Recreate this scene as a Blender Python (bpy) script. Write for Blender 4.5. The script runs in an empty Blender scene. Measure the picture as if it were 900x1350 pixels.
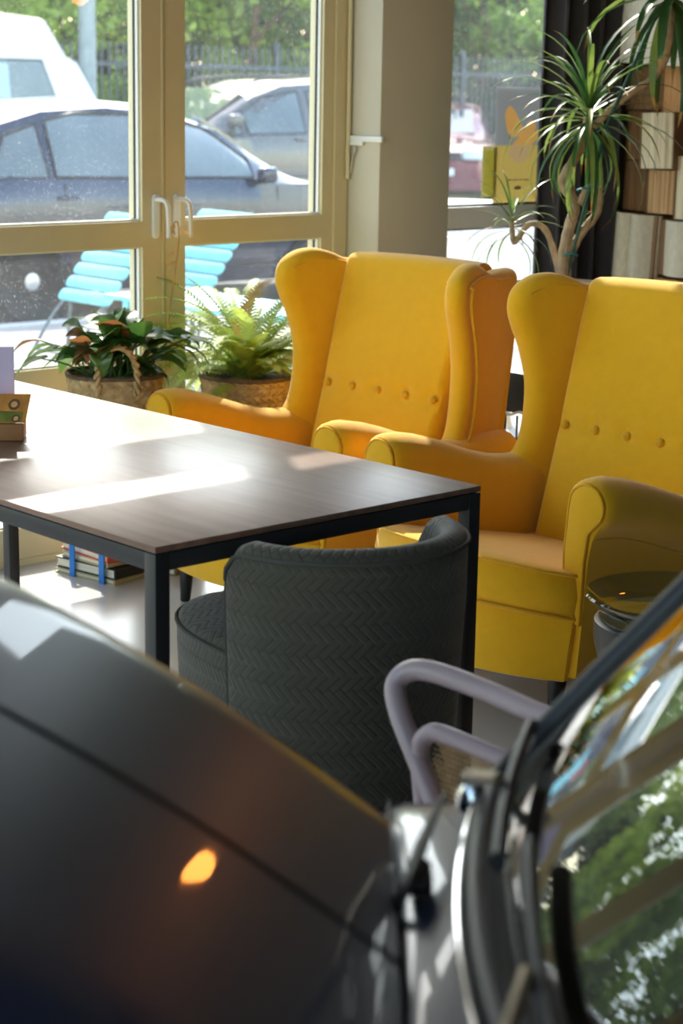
import bpy, bmesh, math, random
from mathutils import Vector, Matrix, noise
import numpy as np
R_ = random.Random(7)
sc = bpy.context.scene
C = sc.collection
pi = math.pi

# ------------------------------------------------------------------ camera, light, exposure
YAW, PITCH, ROLL, FPX = 0.7490319, 0.2258708, 0.0180465, 2385.85
fw = Vector((math.sin(YAW)*math.cos(PITCH), math.cos(YAW)*math.cos(PITCH), -math.sin(PITCH)))
r0 = Vector((math.cos(YAW), -math.sin(YAW), 0)); u0 = r0.cross(fw)
rr = r0*math.cos(ROLL) + u0*math.sin(ROLL); uu = -r0*math.sin(ROLL) + u0*math.cos(ROLL)
cd = bpy.data.cameras.new('camera'); cam = bpy.data.objects.new('camera', cd); C.objects.link(cam)
cam.matrix_world = Matrix(((rr.x, uu.x, -fw.x, 0), (rr.y, uu.y, -fw.y, 0), (rr.z, uu.z, -fw.z, 1.45), (0, 0, 0, 1)))
cd.sensor_fit = 'VERTICAL'; cd.sensor_height = 36; cd.lens = FPX/1350*36
cd.clip_start = .05; cd.clip_end = 300
cd.dof.use_dof = True; cd.dof.focus_distance = 4.0; cd.dof.aperture_fstop = 5.0
sc.camera = cam
sc.view_settings.view_transform = 'Standard'; sc.view_settings.look = 'None'
sc.view_settings.gamma = 1; sc.view_settings.use_curve_mapping = False
sc.view_settings.exposure = 0.64
SUN_D = Vector((-.62, -1, -1)).normalized()
w = bpy.data.worlds.new('sky'); sc.world = w; w.use_nodes = True
nt = w.node_tree; bg = nt.nodes['Background']
sk = nt.nodes.new('ShaderNodeTexSky'); sk.sky_type = 'NISHITA'; sk.sun_disc = False
sk.sun_elevation = math.asin(-SUN_D.z); sk.sun_rotation = math.atan2(-SUN_D.x, -SUN_D.y)
sk.dust_density = 1.0; sk.air_density = 1.0
hz_ = nt.nodes.new('ShaderNodeMixRGB'); hz_.blend_type = 'MULTIPLY'; hz_.inputs[0].default_value = 1; hz_.inputs[2].default_value = (1, .94, .83, 1)   # hazy summer air
nt.links.new(sk.outputs[0], hz_.inputs[1]); nt.links.new(hz_.outputs[0], bg.inputs[0]); bg.inputs[1].default_value = 0.62
sd = bpy.data.lights.new('sun', 'SUN'); so = bpy.data.objects.new('sun', sd); C.objects.link(so)
sd.energy = 5.5; sd.angle = .009; sd.color = (1, .94, .84)
so.rotation_euler = SUN_D.to_track_quat('-Z', 'Y').to_euler(); so.location = (8, 10, 12)
sc.cycles.transparent_max_bounces = 24
sc.cycles.max_bounces = 10; sc.cycles.diffuse_bounces = 5; sc.cycles.glossy_bounces = 5; sc.cycles.transmission_bounces = 8
sc.cycles.sample_clamp_indirect = 8

# ------------------------------------------------------------------ materials
MATS = {}
def mat(name, col, rough=.5, metal=0., var=0., vscale=8., bump=0., bscale=60., coat=0., sheen=0., spec=.5, trans=0., emit=None, col2=None, stretch=None, detail=4):
    if name in MATS: return MATS[name]
    m = bpy.data.materials.new(name); m.use_nodes = True; MATS[name] = m
    n = m.node_tree.nodes; l = m.node_tree.links; b = n['Principled BSDF']
    b.inputs['Base Color'].default_value = (*col, 1); b.inputs['Roughness'].default_value = rough
    b.inputs['Metallic'].default_value = metal; b.inputs['Coat Weight'].default_value = coat
    b.inputs['Coat Roughness'].default_value = .03
    b.inputs['Sheen Weight'].default_value = sheen; b.inputs['Specular IOR Level'].default_value = spec
    if emit: b.inputs['Emission Color'].default_value = (*emit[0], 1); b.inputs['Emission Strength'].default_value = emit[1]
    src = None
    if var or bump or col2:
        tc = n.new('ShaderNodeTexCoord'); src = tc.outputs['Object']
        if stretch:
            mp = n.new('ShaderNodeMapping'); mp.inputs['Scale'].default_value = stretch; l.new(src, mp.inputs[0]); src = mp.outputs[0]
    if var or col2:
        t = n.new('ShaderNodeTexNoise'); t.inputs['Scale'].default_value = vscale; t.inputs['Detail'].default_value = detail
        l.new(src, t.inputs['Vector']); cr = n.new('ShaderNodeValToRGB')
        a = col if col2 else tuple(c*(1-var) for c in col); bb = col2 if col2 else tuple(min(1, c*(1+var)) for c in col)
        cr.color_ramp.elements[0].position = .32; cr.color_ramp.elements[1].position = .68
        cr.color_ramp.elements[0].color = (*a, 1); cr.color_ramp.elements[1].color = (*bb, 1)
        l.new(t.outputs[0], cr.inputs[0]); l.new(cr.outputs[0], b.inputs['Base Color'])
    if bump:
        t2 = n.new('ShaderNodeTexNoise'); t2.inputs['Scale'].default_value = bscale; t2.inputs['Detail'].default_value = 3
        l.new(src, t2.inputs['Vector']); bp = n.new('ShaderNodeBump'); bp.inputs['Strength'].default_value = bump; bp.inputs['Distance'].default_value = .004
        l.new(t2.outputs[0], bp.inputs['Height']); l.new(bp.outputs[0], b.inputs['Normal'])
    if trans:
        tr = n.new('ShaderNodeBsdfTranslucent'); mx = n.new('ShaderNodeMixShader'); mx.inputs[0].default_value = trans
        bc = b.inputs['Base Color']
        if bc.is_linked: l.new(bc.links[0].from_socket, tr.inputs[0])
        else: tr.inputs[0].default_value = (*[min(1, c*1.25) for c in col], 1)
        l.new(b.outputs[0], mx.inputs[1]); l.new(tr.outputs[0], mx.inputs[2]); l.new(mx.outputs[0], n['Material Output'].inputs[0])
    return m

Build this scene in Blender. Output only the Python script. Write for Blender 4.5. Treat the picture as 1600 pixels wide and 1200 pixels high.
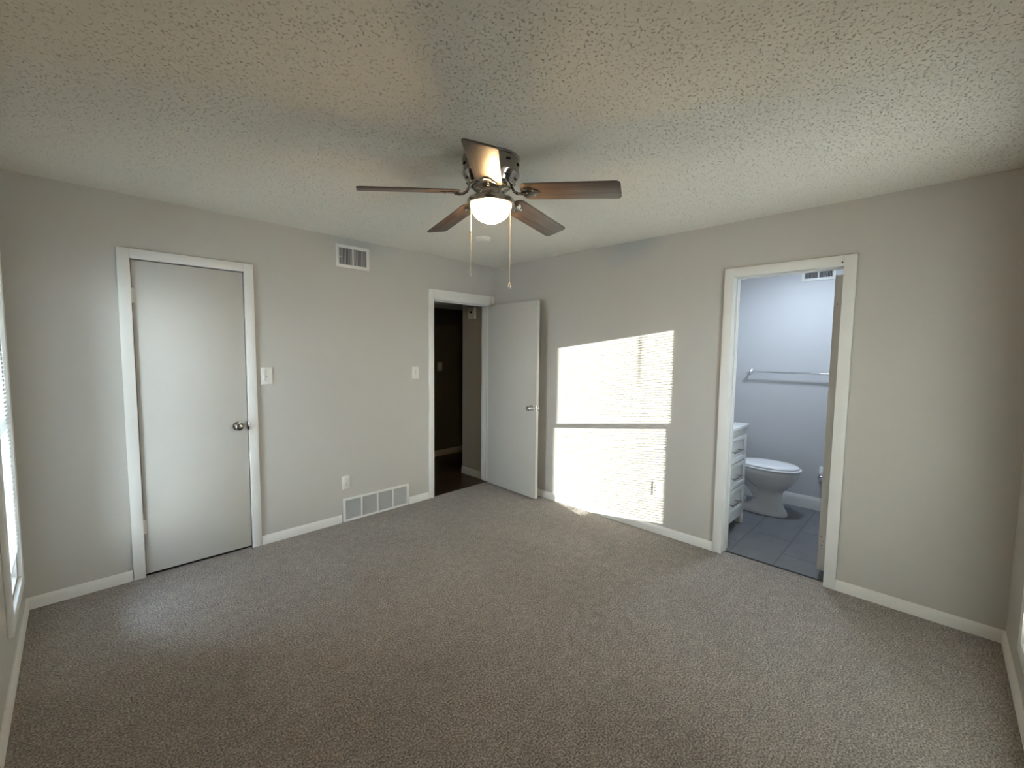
import bpy, bmesh, math, random
from mathutils import Vector, Matrix, Euler

for o in list(bpy.data.objects):
    bpy.data.objects.remove(o, do_unlink=True)
S = bpy.context.scene
COL = S.collection
PI = math.pi

# ------------------------------------------------------------------ camera, world, sun, exposure
W, D, H = -3.623, -3.954, 2.44          # room: x in [W,0], y in [D,0], z in [0,H]
cam_d = bpy.data.cameras.new('camera')
cam_d.sensor_width = 36.0
cam_d.lens = 676.31 / 1600 * 36.0
cam_d.clip_start = 0.01
cam = bpy.data.objects.new('camera', cam_d)
COL.objects.link(cam)
yaw, pitch, roll = 0.7783, -0.074, 0.0109
F = Vector((math.cos(yaw) * math.cos(pitch), math.sin(yaw) * math.cos(pitch), math.sin(pitch)))
RT = F.cross(Vector((0, 0, 1))).normalized()
UP = RT.cross(F)
R2 = RT * math.cos(roll) + UP * math.sin(roll)
U2 = -RT * math.sin(roll) + UP * math.cos(roll)
cam.matrix_world = Matrix(((R2.x, U2.x, -F.x, -3.3704), (R2.y, U2.y, -F.y, -3.6232),
                           (R2.z, U2.z, -F.z, 1.4978), (0, 0, 0, 1)))
S.camera = cam

S.view_settings.view_transform = 'Standard'
S.view_settings.look = 'None'
S.view_settings.gamma = 1.0
S.view_settings.use_curve_mapping = False
S.view_settings.exposure = 0.3

SUN_SLOPE = 2.955                        # dy/dx of the sun's travel
SUN_DROP = 0.125                         # -dz/dy
wd = bpy.data.worlds.new('sky')
S.world = wd
wd.use_nodes = True
nt = wd.node_tree
nt.nodes.clear()
tcw = nt.nodes.new('ShaderNodeTexCoord')
sep = nt.nodes.new('ShaderNodeSeparateXYZ')
skr = nt.nodes.new('ShaderNodeValToRGB')          # pale horizon to blue zenith
skr.color_ramp.elements[0].position = 0.0
skr.color_ramp.elements[0].color = (0.92, 0.95, 1.0, 1)
skr.color_ramp.elements[1].position = 0.75
skr.color_ramp.elements[1].color = (0.48, 0.66, 1.0, 1)
bg = nt.nodes.new('ShaderNodeBackground')
bg.inputs['Strength'].default_value = 32.0
wo = nt.nodes.new('ShaderNodeOutputWorld')
nt.links.new(tcw.outputs['Generated'], sep.inputs[0])
nt.links.new(sep.outputs['Z'], skr.inputs['Fac'])
nt.links.new(skr.outputs['Color'], bg.inputs[0])
nt.links.new(bg.outputs[0], wo.inputs[0])

sun_d = bpy.data.lights.new('sun', 'SUN')
sun_d.energy = 38.0
sun_d.angle = math.radians(0.33)
sun_d.color = (1.0, 0.96, 0.90)
sun = bpy.data.objects.new('sun', sun_d)
COL.objects.link(sun)
sun.rotation_euler = Vector((1.0, SUN_SLOPE, -SUN_SLOPE * SUN_DROP)).to_track_quat('-Z', 'Y').to_euler()
sun.location = (-6, -12, 5)


def area_light(name, loc, direction, sx, sy, energy=0.0, color=(1, 1, 1), portal=False):
    d = bpy.data.lights.new(name, 'AREA')
    d.shape = 'RECTANGLE'
    d.size, d.size_y = sx, sy
    d.energy = energy
    d.color = color
    if portal:
        d.cycles.is_portal = True
    o = bpy.data.objects.new(name, d)
    COL.objects.link(o)
    o.location = loc
    o.rotation_euler = Vector(direction).to_track_quat('-Z', 'Z').to_euler()
    return o


# sampling portals in the window openings (they emit nothing of their own)
area_light('window_portal', (W - 0.155, -0.52, 1.15), (1, 0, 0), 0.56, 1.75, portal=True)
area_light('window_portal', (-0.85, D - 0.155, 1.15), (0, 1, 0), 0.50, 1.75, portal=True)
area_light('window_portal', (-1.40, D - 0.155, 1.15), (0, 1, 0), 0.50, 1.75, portal=True)
# lamp added to light the bathroom, source unseen (fixture built below)
area_light('added_bathroom_lamp', (0.85, -2.75, 2.385), (0, 0, -1), 0.22, 0.22, energy=15, color=(0.70, 0.83, 1.0))


# ------------------------------------------------------------------ materials
def mat(name, color, rough=0.6, metal=0.0, spec=0.5, noise=None, bump=None, coat=0.0):
    """noise=(scale, amount): faint mottling; bump=(scale, strength, distance)"""
    m = bpy.data.materials.new(name)
    m.use_nodes = True
    t = m.node_tree
    b = t.nodes['Principled BSDF']
    b.inputs['Base Color'].default_value = (*color, 1)
    b.inputs['Roughness'].default_value = rough
    b.inputs['Metallic'].default_value = metal
    b.inputs['Specular IOR Level'].default_value = spec
    if coat:
        b.inputs['Coat Weight'].default_value = coat
    tc = t.nodes.new('ShaderNodeTexCoord')
    if noise:
        n = t.nodes.new('ShaderNodeTexNoise')
        n.inputs['Scale'].default_value = noise[0]
        n.inputs['Detail'].default_value = 4
        t.links.new(tc.outputs['Object'], n.inputs['Vector'])
        r = t.nodes.new('ShaderNodeValToRGB')
        a = noise[1]
        r.color_ramp.elements[0].color = (*[c * (1 - a) for c in color], 1)
        r.color_ramp.elements[1].color = (*[min(1, c * (1 + a)) for c in color], 1)
        r.color_ramp.elements[0].position = 0.3
        r.color_ramp.elements[1].position = 0.7
        t.links.new(n.outputs['Fac'], r.inputs['Fac'])
        t.links.new(r.outputs['Color'], b.inputs['Base Color'])
    if bump:
        n2 = t.nodes.new('ShaderNodeTexNoise')
        n2.inputs['Scale'].default_value = bump[0]
        n2.inputs['Detail'].default_value = 3
        t.links.new(tc.outputs['Object'], n2.inputs['Vector'])
        bm_ = t.nodes.new('ShaderNodeBump')
        bm_.inputs['Strength'].default_value = bump[1]
        bm_.inputs['Distance'].default_value = bump[2]
        t.links.new(n2.outputs['Fac'], bm_.inputs['Height'])
        t.links.new(bm_.outputs['Normal'], b.inputs['Normal'])
    return m


M = {}
M['wall'] = mat('grey wall paint', (0.53, 0.510, 0.465), 0.75, spec=0.3, noise=(1.2, 0.015), bump=(160, 0.12, 0.002))
M['bath_wall'] = mat('bathroom wall paint', (0.63, 0.63, 0.63), 0.6, spec=0.3, noise=(1.5, 0.015), bump=(160, 0.1, 0.002))
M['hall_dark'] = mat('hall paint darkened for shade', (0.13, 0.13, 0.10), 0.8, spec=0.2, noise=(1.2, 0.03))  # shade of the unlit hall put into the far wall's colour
M['hall_wall'] = mat('hall wall paint', (0.53, 0.51, 0.465), 0.75, spec=0.3, noise=(1.2, 0.015), bump=(160, 0.1, 0.002))
M['trim'] = mat('white semi-gloss trim', (0.78, 0.77, 0.725), 0.38, noise=(6, 0.012))
M['door'] = mat('white door paint', (0.54, 0.522, 0.475), 0.6, spec=0.22, noise=(2.0, 0.02), bump=(45, 0.05, 0.002))
M['plastic'] = mat('white plastic', (0.74, 0.73, 0.68), 0.35, noise=(20, 0.01))
M['dark'] = mat('dark recess', (0.012, 0.011, 0.010), 0.9, noise=(20, 0.1))
M['duct'] = mat('galvanised duct inside', (0.05, 0.045, 0.04), 0.6, noise=(20, 0.2))
M['chrome'] = mat('polished chrome', (0.75, 0.76, 0.78), 0.10, metal=1.0, noise=(30, 0.02))
M['nickel'] = mat('satin nickel', (0.50, 0.46, 0.41), 0.26, metal=1.0, noise=(40, 0.03))
M['pewter'] = mat('polished pewter', (0.36, 0.33, 0.30), 0.13, metal=1.0, noise=(25, 0.03))
M['ceramic'] = mat('white vitreous china', (0.86, 0.86, 0.86), 0.12, noise=(5, 0.006), coat=0.4)
M['seat'] = mat('white seat plastic', (0.88, 0.88, 0.88), 0.25, noise=(5, 0.006))
M['cabinet'] = mat('white cabinet lacquer', (0.74, 0.75, 0.74), 0.35, noise=(4, 0.01))
M['stone'] = mat('white cultured marble', (0.78, 0.78, 0.78), 0.2, noise=(9, 0.04))
M['slat'] = mat('white vinyl slat', (0.86, 0.86, 0.83), 0.4, noise=(8, 0.01))
M['cord'] = mat('white cord', (0.75, 0.75, 0.7), 0.8, noise=(60, 0.03))
M['ext'] = mat('red brick wall outside', (0.30, 0.17, 0.13), 0.85, noise=(14, 0.25))
M['bounce_ground'] = mat('pale light-bouncing ground', (0.52, 0.49, 0.43), 0.95, noise=(1.5, 0.2))  # ground colour paled so daylight bounces up to the ceiling
M['chain'] = mat('pale metal bead chain', (0.70, 0.64, 0.54), 0.3, metal=0.7, noise=(50, 0.03))
M['grey_plastic'] = mat('grey louver paint', (0.47, 0.47, 0.455), 0.45, noise=(20, 0.01))
M['black'] = mat('black rubber strip', (0.02, 0.02, 0.022), 0.6, noise=(30, 0.1))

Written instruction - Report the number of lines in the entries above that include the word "this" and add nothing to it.

The result - 2